We know that, when Saechao's trial came, the prosecutor did not call Alonso-Bermudez. But hindsight is a poor guide to action. Raising the possibility of calling Alonso-Bermudez as a witness is hard to call a ploy to achieve Kronenwetter's removal. All too often co-defendants who have promised to testify balk or "lose their recollection" at trial. And co-defendants who proclaim their innocence and insist that they will go to trial change their minds on the eve of trial, agree to plead guilty, and negotiate for terms—which may include a promise to testify against a confederate in crime. On the day that the trial judge disqualified Kronenwetter, Rohmeyer and Schultz were promising to cooperate, while Alonso-Bermudez said that he would not do so. By the day of trial the situation could have been reversed. An unconditional waiver of conflicts from Alonso-Bermudez might have persuaded the trial judge to take the risk that a decision by Alonso-Bermudez to testify would not ruin the trial if Kronenwetter remained as Saechao's lawyer, but Alonso-Bermudez was unwilling to provide a comprehensive waiver—and that was a problem, because cross-examination of Alonso-Bermudez at Saechao's trial could have ventured into some of Alonso-Bermudez's other crimes. This left a serious risk, and Wheat gives the trial judge a measure of deference when deciding how to proceed.
Saechao maintains that reasoning along the lines just laid out would conflict with United States v. Turner , 594 F.3d 946 (7th Cir. 2010), which tells district judges not to assume too readily that a potential for conflict will ripen into a serious actual conflict. Put that way, the devil is in the phrase "too readily"; of course a judge should not do anything too readily and should not be a sucker for claims about conflicts that may never come to fruition. The issue in any given case is whether the trial judge abused his discretion in thinking that the risk of a serious conflict had been established. An affirmative answer for Turner does not imply that the same answer is called for in Saechao's case.

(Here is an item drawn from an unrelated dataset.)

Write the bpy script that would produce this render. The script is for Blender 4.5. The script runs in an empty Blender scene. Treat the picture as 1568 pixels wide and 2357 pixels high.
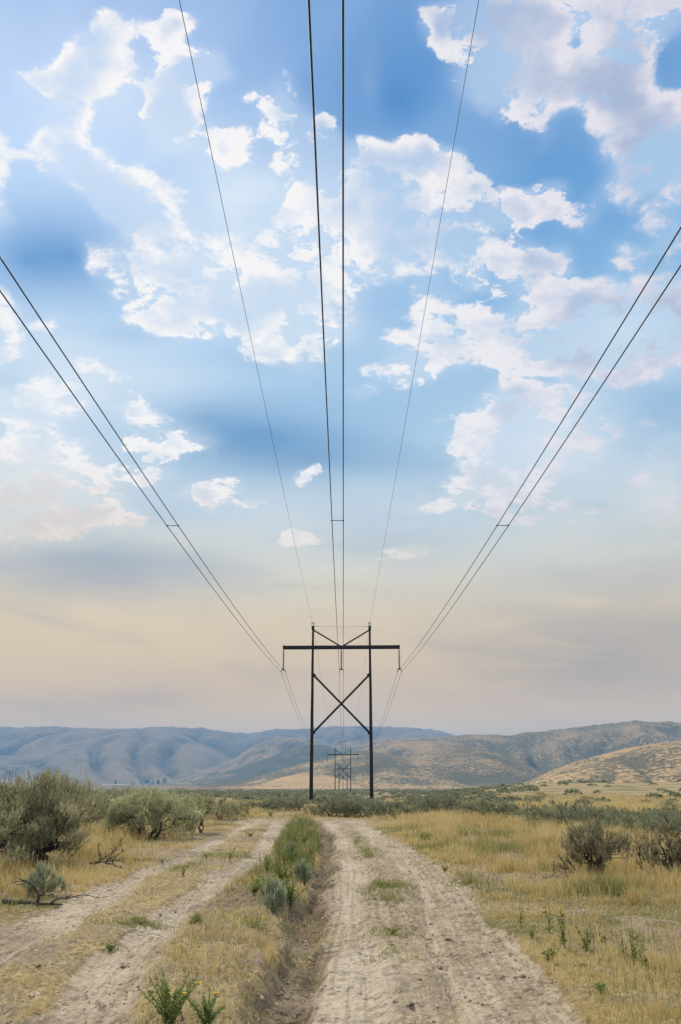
import bpy, math, random
import numpy as np
from mathutils import Vector, Matrix, Euler

# ------------------------------------------------------------------ camera, sky, sun, exposure
R = math.radians
scene = bpy.context.scene
COL = scene.collection
EYE = 1.65
PITCH = 18.58
K = 681.0 / 1568.0
FPX = 796.0

cd = bpy.data.cameras.new("camera")
cam = bpy.data.objects.new("camera", cd)
COL.objects.link(cam)
cam.location = (0, 0, EYE)
cam.rotation_euler = (R(90 + PITCH), 0, R(0.2))
cd.sensor_fit = 'VERTICAL'
cd.sensor_height = 36.0
cd.lens = 36.0 * FPX / 1024.0
cd.clip_start = 0.05
cd.clip_end = 30000
scene.camera = cam
CM = np.array(Euler(cam.rotation_euler).to_matrix())

scene.view_settings.view_transform = 'Standard'
scene.view_settings.look = 'None'
scene.view_settings.exposure = 0.0
scene.view_settings.gamma = 1.0
scene.render.resolution_x = 681
scene.render.resolution_y = 1024
scene.cycles.max_bounces = 5
scene.cycles.diffuse_bounces = 2
scene.cycles.glossy_bounces = 2
scene.cycles.transmission_bounces = 2
scene.cycles.transparent_max_bounces = 4
scene.cycles.volume_bounces = 1
scene.cycles.use_denoising = True
scene.cycles.use_adaptive_sampling = True
scene.cycles.adaptive_threshold = 0.01
scene.cycles.adaptive_min_samples = 16

SUN_AZ, SUN_EL = -24.0, 43.0      # compass from the line's direction (left of it), height


def pdir(X, Y):
    """direction of a point of the photograph (X, Y on a 1568-wide copy)"""
    v = np.array([X * K - 340.5, 512.0 - Y * K, -FPX])
    v = CM @ v
    return v / np.linalg.norm(v)


def pangle(X, Y):
    d = pdir(X, Y)
    return math.atan2(d[0], d[1]), math.asin(d[2])


def srgb(r, g, b, a=1.0):
    f = lambda c: (c / 255 / 12.92) if c / 255 <= 0.04045 else ((c / 255 + 0.055) / 1.055) ** 2.4
    return (f(r), f(g), f(b), a)


# ------------------------------------------------------------------ node helpers
class NT:
    def __init__(self, tree):
        self.t = tree
        self.n = tree.nodes
        self.l = tree.links

    def new(self, kind, **kw):
        nd = self.n.new(kind)
        for k, v in kw.items():
            setattr(nd, k, v)
        return nd

    def put(self, sock, v):
        if v is None:
            return
        if hasattr(v, 'links'):
            self.l.new(v, sock)
        else:
            sock.default_value = v

    def math(self, op, a, b=None, c=None, clamp=False):
        nd = self.new('ShaderNodeMath', operation=op, use_clamp=clamp)
        for i, v in enumerate((a, b, c)):
            self.put(nd.inputs[i], v)
        return nd.outputs[0]

    def vec(self, op, a, b=None, c=None, out=0):
        nd = self.new('ShaderNodeVectorMath', operation=op)
        for i, v in enumerate((a, b, c)):
            self.put(nd.inputs[i], v)
        return nd.outputs['Value' if op in ('DOT_PRODUCT', 'LENGTH', 'DISTANCE') else 'Vector']

    def smooth(self, x, lo, hi, a=0.0, b=1.0, kind='SMOOTHSTEP'):
        nd = self.new('ShaderNodeMapRange', interpolation_type=kind)
        for i, v in enumerate((x, lo, hi, a, b)):
            self.put(nd.inputs[i], v)
        return nd.outputs[0]

    def mix(self, f, a, b, blend='MIX'):
        nd = self.new('ShaderNodeMix', data_type='RGBA', blend_type=blend)
        self.put(nd.inputs['Factor'], f)
        self.put(nd.inputs[6], a)
        self.put(nd.inputs[7], b)
        return nd.outputs[2]

    def noise(self, vec, scale, detail=4.0, rough=0.5, dist=0.0, lac=2.0, out='Fac'):
        nd = self.new('ShaderNodeTexNoise')
        nd.noise_dimensions = '3D'
        self.put(nd.inputs['Vector'], vec)
        self.put(nd.inputs['Scale'], scale)
        nd.inputs['Detail'].default_value = detail
        nd.inputs['Roughness'].default_value = rough
        nd.inputs['Distortion'].default_value = dist
        nd.inputs['Lacunarity'].default_value = lac
        return nd.outputs[out]

    def ramp(self, x, stops, interp='LINEAR'):
        nd = self.new('ShaderNodeValToRGB')
        cr = nd.color_ramp
        cr.interpolation = interp
        while len(cr.elements) < len(stops):
            cr.elements.new(0.5)
        for e, (p, c) in zip(cr.elements, stops):
            e.position = p
            e.color = c
        self.put(nd.inputs[0], x)
        return nd.outputs[0]

    def attr(self, name):
        nd = self.new('ShaderNodeAttribute', attribute_name=name)
        return nd.outputs['Fac']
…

Perhaps more important, Turner just doesn't matter on collateral review under § 2254(d)(1), which says that the writ must not issue unless the state court's decision is contrary to "clearly established Federal law, as determined by the Supreme Court of the United States " (emphasis added). This means that decisions by the federal courts of appeals do not count, except to the extent that they illuminate the meaning of the Supreme Court's decisions. See Kernan v. Cuero , ––– U.S. ––––, 138 S. Ct. 4, 199 L.Ed.2d 236 (2017) ; Parker v. Matthews , 567 U.S. 37, 48–49, 132 S.Ct. 2148, 183 L.Ed.2d 32 (2012) ; Fayemi v. Ruskin , 966 F.3d 591, 594 (7th Cir. 2020). Turner concerned how federal district judges should manage the discretion they possess under Wheat ; it does not modify the Supreme Court's own standard or limit the discretion of state judges.